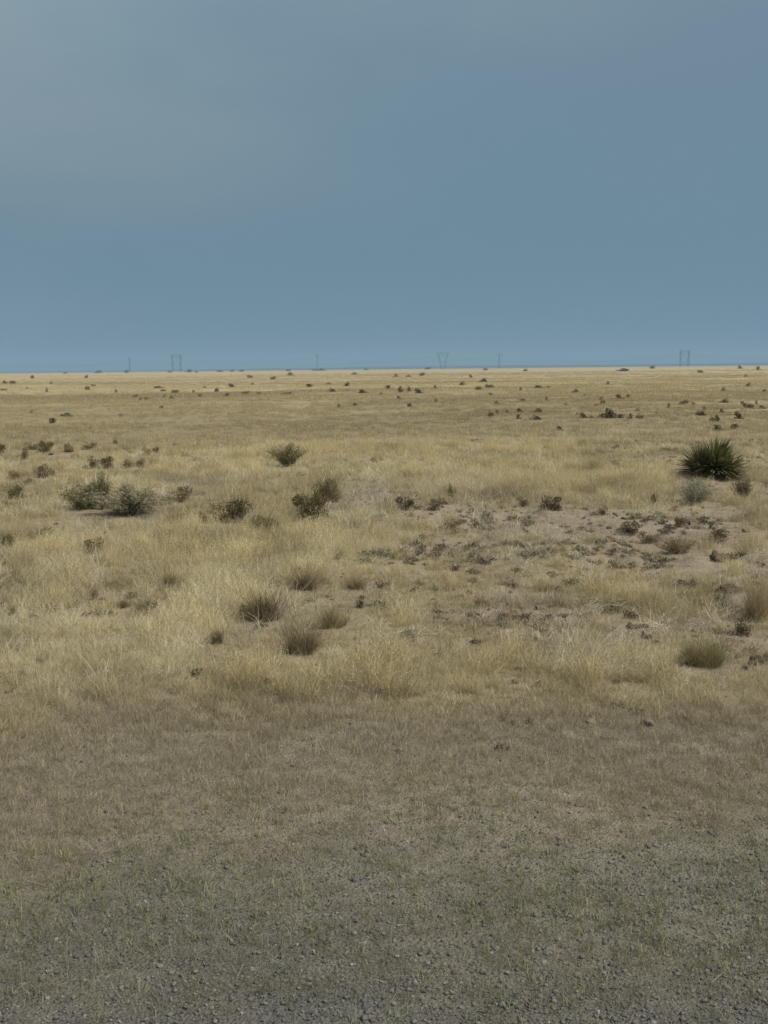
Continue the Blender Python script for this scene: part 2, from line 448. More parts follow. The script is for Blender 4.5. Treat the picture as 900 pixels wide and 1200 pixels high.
MID = [
 (815, 592, 42, 22, 'sage', STEELY, 'blue-grey sagebrush mound standing in front of the yucca'),
 (868, 590, 22, 22, 'sage', BROWN, 'small brown-grey twiggy sagebrush beside the blue-grey one near the yucca'),
 (645, 597, 30, 12, 'mat', DARK, 'low dark shrub at the edge of the bare clod-strewn soil'),
 (336, 547, 34, 20, 'sage', GRN, 'lone sparse green-grey shrub standing in open golden grass'),
 (100, 597, 50, 22, 'sage', GRN, 'green broom-like shrub beside the large grey-green one'),
 (155, 603, 96, 27, 'sage', SAGE, 'largest grey-green shrub, wide and soft, in the golden field'),
 (120, 597, 16, 34, 'sage', GRN, 'slim upright stalky shrub between the broom-like and large grey-green shrubs'),
 (208, 613, 28, 14, 'bush', OLIVE, 'small olive shrub just in front of the large grey-green shrub'),
 (213, 588, 22, 11, 'mat', BROWN, 'flat brown shrub just behind the small olive shrub'),
 (273, 612, 36, 32, 'bush', DARK, 'dark rounded brown shrub with a tiny companion beside it'),
 (238, 614, 10, 14, 'bush', OLIVE, 'tiny upright shrub next to the dark rounded brown shrub'),
 (253, 602, 24, 8, 'mat', KHAKI, 'thin low shrub linking the tiny upright and dark rounded shrubs'),
 (364, 610, 38, 34, 'bush', OLIVE, 'dark green-brown shrub, front one of the leaning pair'),
 (384, 588, 28, 27, 'bush', OLIVE, 'olive shrub rising behind the dark front one of the leaning pair'),
 (312, 623, 32, 20, 'bush', GRN, 'triangular green shrub between the dark rounded shrub and leaning pair'),
 (108, 549, 17, 9, 'mat', BROWN, 'brown shrub at the start of the short row of five'),
 (126, 550, 15, 12, 'bush', DARK, 'darkest round shrub in the short row of five'),
 (151, 549, 13, 9, 'bush', KHAKI, 'pale khaki shrub in the middle of the short row of five'),
 (165, 548, 10, 9, 'bush', KHAKI, 'smallest khaki shrub in the short row of five'),
 (180, 547, 11, 8, 'bush', DARK, 'small dark shrub closing the short row of five'),
 (54, 530, 15, 11, 'bush', OLIVE, 'olive round shrub behind the row of five, in pale grass'),
 (38, 527, 22, 5, 'mat', KHAKI, 'flat thin shrub touching the olive round shrub behind the row'),
 (29, 539, 9, 13, 'bush', KHAKI, 'narrow khaki shrub below the flat thin shrub in pale grass'),
 (81, 530, 11, 6, 'mat', OLIVE, 'small low olive shrub alone in pale grass above the row of five'),
 (2, 531, 8, 8, 'bush', DARK, 'tiny dark shrub cut by the picture edge at pale grass level'),
 (22, 562, 18, 9, 'bush', KHAKI, 'khaki shrub on the brownish patch before the row of five'),
 (55, 560, 20, 9, 'mat', BROWN, 'flat brown shrub on the brownish patch before the row of five'),
 (35, 568, 13, 7, 'bush', KHAKI, 'little khaki hump below the flat brown shrub of the brownish patch'),
 (18, 584, 30, 9, 'mat', OLIVE, 'low wide olive shrub on the level of the broom-like shrub'),
 (3, 648, 22, 24, 'bush', OLIVE, 'half-seen dark olive shrub at the picture edge beside golden grass'),
 (46, 633, 30, 14, 'bush', KHAKI, 'faint khaki shrub sunk in golden grass near the picture edge'),
 (135, 521, 6, 5, 'bush', BROWN, 'single tiny brown shrub in the pale grass above the row of five'),
 (183, 532, 7, 5, 'bush', BROWN, 'tiny brown shrub just beyond the last of the row'),
 (172, 534, 11, 6, 'mat', KHAKI, 'faint flat shrub behind the last two of the row'),
 (104, 527, 17, 5, 'mat', KHAKI, 'faint long flat shrub behind the first two of the row'),
 (112, 649, 28, 14, 'mat', BROWN, 'brown low shrub in golden grass below the broom-like shrub'),
 (201, 692, 34, 25, 'tuss', OLIVE, 'dark rounded grass clump standing before pale flattened straw'),
 (307, 726, 56, 36, 'tuss', DARK, 'largest, darkest bunchgrass clump with a black heart'),
 (358, 690, 52, 23, 'tuss', BROWN, 'broad brownish bunchgrass clump behind the largest dark one'),
 (388, 736, 40, 28, 'tuss', KHAKI, 'khaki bunchgrass clump beside the largest dark one'),
 (355, 766, 46, 40, 'tuss', OLIVE, 'olive ragged bunchgrass clump in front of the khaki one'),
 (255, 754, 22, 20, 'tuss', BROWN, 'small brown bunchgrass clump in front of pale flattened straw'),
 (168, 722, 38, 24, 'tuss', GRN, 'greenish bunchgrass clump with a brown tuft at its side'),
 (145, 712, 20, 11, 'tuss', BROWN, 'small brown tuft at the side of the greenish clump'),
 (111, 703, 12, 16, 'tuss', BROWN, 'thin dark tuft standing alone in tangled pale grass'),
 (20, 684, 14, 22, 'tuss', OLIVE, 'narrow dark clump amid whitish weeds near the picture edge'),
 (15, 720, 9, 13, 'tuss', DARK, 'tiny dark tuft below the narrow clump amid whitish weeds'),
 (419, 690, 28, 15, 'tuss', KHAKI, 'faint khaki clump next to the broad brownish one'),
 (424, 712, 14, 11, 'mat', DARK, 'small dark twiggy shrub in front of the faint khaki clump'),
 (399, 655, 22, 10, 'tuss', BROWN, 'low brown clump behind the broad brownish one'),
 (153, 690, 13, 8, 'tuss', BROWN, 'little brown tuft between the thin dark tuft and dark rounded clump'),
 (806, 777, 30, 26, 'tuss', KHAKI, 'khaki ragged tuft growing against the bright green clump'),
 (830, 781, 44, 33, 'tuss', BRIGHT, 'fresh bright green bunchgrass clump, the only green one'),
 (886, 728, 42, 54, 'tuss', TAN, 'tall tan grass clump above the bright green one'),
 (867, 744, 26, 15, 'mat', DARK, 'dark brown low shrub between tall tan and bright green clumps'),
 (477, 598, 24, 15, 'mat', DARK, 'dark twiggy low shrub in the middle of the grey-brown field'),
 (510, 598, 20, 9, 'mat', BROWN, 'brown low shrub next to the dark twiggy one in mid field'),
 (530, 621, 22, 9, 'mat', BROWN, 'brown flat shrub just in front of the dark twiggy one'),
 (556, 619, 12, 7, 'mat', DARK, 'tiny dark shrub beside the brown flat shrub in mid field'),
 (528, 586, 13, 12, 'sage', KHAKI, 'small sparse khaki shrub behind the dark twiggy one'),
 (613, 594, 16, 6, 'mat', OLIVE, 'thin olive strip of shrub beside the low dark one by bare soil'),
 (766, 593, 9, 13, 'bush', OLIVE, 'narrow olive shrub beside the blue-grey sagebrush mound'),
 (736, 623, 24, 10, 'mat', DARK, 'dark flat shrub on the bare soil below the narrow olive one'),
 (707, 604, 14, 8, 'mat', DARK, 'small dark shrub on bare soil behind the dark flat one'),
 (796, 618, 18, 12, 'mat', BROWN, 'dark brown hump on bare soil below the blue-grey sagebrush'),
 (760, 636, 22, 8, 'mat', BROWN, 'brown low shrub in front of the dark flat one on bare soil'),
 (841, 632, 26, 14, 'mat', BROWN, 'wide brown shrub on bare soil below the brown-grey sagebrush'),
 (792, 648, 40, 14, 'sage', KHAKI, 'wide khaki mound of dead brush on the clod-strewn soil'),
 (718, 714, 70, 10, 'mat', SAGE, 'grey-green ground-hugging brush before the pale straw by bare soil'),
]
GROW = {'tuss': (1.35, 1.15), 'bush': (1.1, 1.12), 'sage': (1.1, 1.05), 'mat': (1.1, 1.1)}
FOOT = []
for a_ in MID:
    p_, t_ = at(a_[0], a_[1])
    FOOT.append((p_.x, p_.y, a_[2] * GROW[a_[4]][0] * t_ / F / 2, t_))
FOOT.append((at(834, 562)[0].x, at(834, 562)[0].y, 0.45, 17.0))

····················

**SET EXERCISE:** Pull out the lines above in which the word "wide" appears.

**ANSWER TO THE TASK:**
Continue the Blender Python script for this scene: part 2, from line 448. More parts follow. The script is for Blender 4.5. Treat the picture as 900 pixels wide and 1200 pixels high.
 (155, 603, 96, 27, 'sage', SAGE, 'largest grey-green shrub, wide and soft, in the golden field'),
 (18, 584, 30, 9, 'mat', OLIVE, 'low wide olive shrub on the level of the broom-like shrub'),
 (841, 632, 26, 14, 'mat', BROWN, 'wide brown shrub on bare soil below the brown-grey sagebrush'),
 (792, 648, 40, 14, 'sage', KHAKI, 'wide khaki mound of dead brush on the clod-strewn soil'),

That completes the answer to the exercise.